**Prompt**. Using the data below, copy every line that contains the word "high".

**Dataset records**.
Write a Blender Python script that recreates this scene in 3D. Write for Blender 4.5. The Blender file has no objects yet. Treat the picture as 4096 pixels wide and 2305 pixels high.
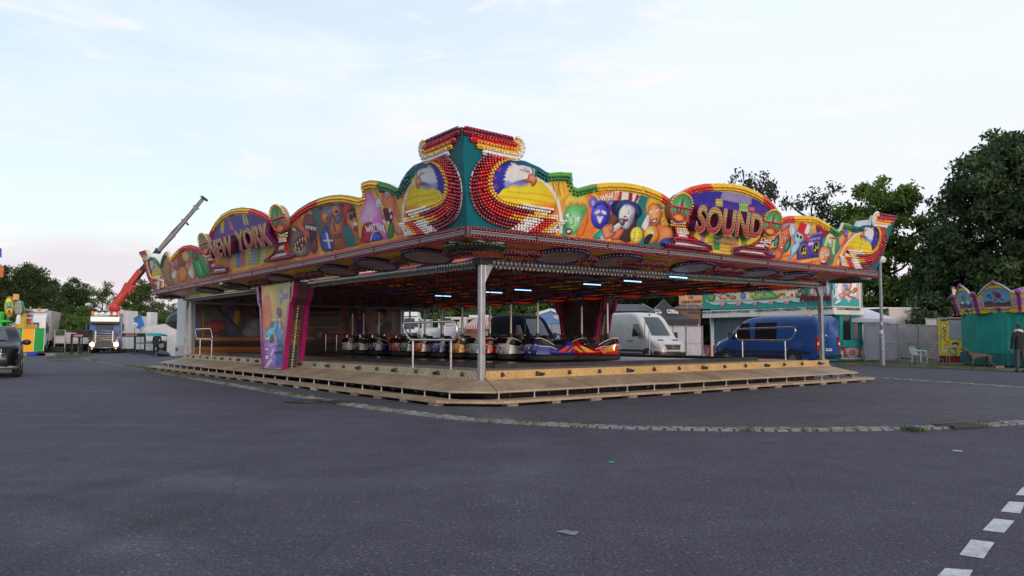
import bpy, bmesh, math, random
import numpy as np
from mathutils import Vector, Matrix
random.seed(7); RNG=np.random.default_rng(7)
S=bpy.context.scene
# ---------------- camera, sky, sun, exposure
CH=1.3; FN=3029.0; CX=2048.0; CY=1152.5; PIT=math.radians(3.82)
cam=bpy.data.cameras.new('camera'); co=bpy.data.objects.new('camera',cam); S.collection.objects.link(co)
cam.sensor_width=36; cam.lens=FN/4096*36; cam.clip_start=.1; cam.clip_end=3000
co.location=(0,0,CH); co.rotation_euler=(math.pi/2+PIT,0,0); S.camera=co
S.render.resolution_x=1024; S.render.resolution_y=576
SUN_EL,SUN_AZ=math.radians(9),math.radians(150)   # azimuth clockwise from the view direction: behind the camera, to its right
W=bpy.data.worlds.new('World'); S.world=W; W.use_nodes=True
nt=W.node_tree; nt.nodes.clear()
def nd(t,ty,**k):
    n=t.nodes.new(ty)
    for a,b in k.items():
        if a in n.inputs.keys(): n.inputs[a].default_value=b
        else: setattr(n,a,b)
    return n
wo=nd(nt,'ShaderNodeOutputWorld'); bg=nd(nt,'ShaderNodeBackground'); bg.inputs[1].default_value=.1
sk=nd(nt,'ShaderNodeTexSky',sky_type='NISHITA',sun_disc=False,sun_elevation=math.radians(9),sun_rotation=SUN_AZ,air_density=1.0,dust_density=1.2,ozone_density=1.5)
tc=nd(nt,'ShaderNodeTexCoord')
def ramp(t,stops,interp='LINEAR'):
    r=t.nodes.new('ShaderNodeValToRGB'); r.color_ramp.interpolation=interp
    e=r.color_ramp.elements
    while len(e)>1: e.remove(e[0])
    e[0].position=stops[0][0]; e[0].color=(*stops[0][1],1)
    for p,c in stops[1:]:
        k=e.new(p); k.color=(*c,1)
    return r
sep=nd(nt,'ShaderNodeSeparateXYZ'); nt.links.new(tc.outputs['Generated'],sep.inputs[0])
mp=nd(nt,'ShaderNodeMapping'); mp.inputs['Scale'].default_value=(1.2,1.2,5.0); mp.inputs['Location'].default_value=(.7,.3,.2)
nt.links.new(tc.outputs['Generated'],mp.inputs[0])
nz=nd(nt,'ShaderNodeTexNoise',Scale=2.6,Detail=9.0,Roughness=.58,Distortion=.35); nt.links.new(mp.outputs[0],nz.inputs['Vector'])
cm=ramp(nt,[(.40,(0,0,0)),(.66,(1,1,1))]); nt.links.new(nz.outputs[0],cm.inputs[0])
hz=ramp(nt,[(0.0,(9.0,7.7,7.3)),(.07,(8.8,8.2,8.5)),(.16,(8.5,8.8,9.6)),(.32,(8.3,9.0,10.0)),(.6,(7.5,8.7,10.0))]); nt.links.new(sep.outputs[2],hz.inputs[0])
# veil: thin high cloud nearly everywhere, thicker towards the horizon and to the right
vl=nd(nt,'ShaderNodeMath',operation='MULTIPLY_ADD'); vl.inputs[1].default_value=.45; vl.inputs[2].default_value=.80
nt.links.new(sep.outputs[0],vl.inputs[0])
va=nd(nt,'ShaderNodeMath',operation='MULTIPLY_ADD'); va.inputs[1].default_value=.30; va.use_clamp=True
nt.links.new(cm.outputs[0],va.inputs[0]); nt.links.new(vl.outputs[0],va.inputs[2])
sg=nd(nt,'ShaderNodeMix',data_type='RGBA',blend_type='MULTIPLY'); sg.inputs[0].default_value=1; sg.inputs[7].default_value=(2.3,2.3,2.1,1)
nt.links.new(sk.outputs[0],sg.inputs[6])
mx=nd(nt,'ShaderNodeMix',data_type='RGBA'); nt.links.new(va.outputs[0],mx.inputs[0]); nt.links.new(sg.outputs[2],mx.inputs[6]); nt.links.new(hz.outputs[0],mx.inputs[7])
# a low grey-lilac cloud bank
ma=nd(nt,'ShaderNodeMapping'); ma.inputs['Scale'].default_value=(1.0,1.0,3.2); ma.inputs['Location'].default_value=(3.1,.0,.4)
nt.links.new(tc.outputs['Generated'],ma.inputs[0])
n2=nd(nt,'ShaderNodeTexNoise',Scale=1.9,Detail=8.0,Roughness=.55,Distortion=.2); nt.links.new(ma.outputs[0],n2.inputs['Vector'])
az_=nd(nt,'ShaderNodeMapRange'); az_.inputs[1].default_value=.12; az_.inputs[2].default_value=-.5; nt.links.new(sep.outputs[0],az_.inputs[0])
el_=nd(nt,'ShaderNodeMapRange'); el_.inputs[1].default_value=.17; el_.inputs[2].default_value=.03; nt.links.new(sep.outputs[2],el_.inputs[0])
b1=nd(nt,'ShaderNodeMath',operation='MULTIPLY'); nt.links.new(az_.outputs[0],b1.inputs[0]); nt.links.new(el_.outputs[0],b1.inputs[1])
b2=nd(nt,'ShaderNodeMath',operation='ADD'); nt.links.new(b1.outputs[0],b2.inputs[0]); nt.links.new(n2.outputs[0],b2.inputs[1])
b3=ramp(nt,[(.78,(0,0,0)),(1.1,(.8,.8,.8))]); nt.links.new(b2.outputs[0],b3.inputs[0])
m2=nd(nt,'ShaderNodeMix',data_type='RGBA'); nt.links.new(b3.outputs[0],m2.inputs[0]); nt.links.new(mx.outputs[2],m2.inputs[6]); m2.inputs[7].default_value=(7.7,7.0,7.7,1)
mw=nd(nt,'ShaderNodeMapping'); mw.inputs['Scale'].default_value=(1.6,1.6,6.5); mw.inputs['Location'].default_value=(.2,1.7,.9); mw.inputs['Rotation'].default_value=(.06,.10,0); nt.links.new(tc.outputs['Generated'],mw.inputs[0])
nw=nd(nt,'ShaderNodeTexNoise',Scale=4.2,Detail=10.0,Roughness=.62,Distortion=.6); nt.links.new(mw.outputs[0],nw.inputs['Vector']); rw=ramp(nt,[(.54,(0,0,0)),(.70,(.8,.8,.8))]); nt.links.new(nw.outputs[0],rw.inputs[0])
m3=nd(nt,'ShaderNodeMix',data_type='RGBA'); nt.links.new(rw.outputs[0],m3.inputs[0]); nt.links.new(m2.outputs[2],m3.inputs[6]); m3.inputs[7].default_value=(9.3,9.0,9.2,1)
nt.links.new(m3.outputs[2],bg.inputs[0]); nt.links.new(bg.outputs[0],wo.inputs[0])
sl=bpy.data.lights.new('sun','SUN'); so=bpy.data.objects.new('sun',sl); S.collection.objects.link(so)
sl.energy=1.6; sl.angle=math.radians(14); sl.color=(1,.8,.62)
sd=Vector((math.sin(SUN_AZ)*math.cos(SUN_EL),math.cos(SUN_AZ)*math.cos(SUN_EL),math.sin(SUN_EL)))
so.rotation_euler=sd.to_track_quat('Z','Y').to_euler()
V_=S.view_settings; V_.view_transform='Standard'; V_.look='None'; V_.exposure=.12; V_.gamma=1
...
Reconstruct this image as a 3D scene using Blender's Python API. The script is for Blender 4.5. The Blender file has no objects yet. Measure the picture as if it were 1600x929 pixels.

**Response below**.
Write a Blender Python script that recreates this scene in 3D. Write for Blender 4.5. The Blender file has no objects yet. Treat the picture as 4096 pixels wide and 2305 pixels high.
# veil: thin high cloud nearly everywhere, thicker towards the horizon and to the right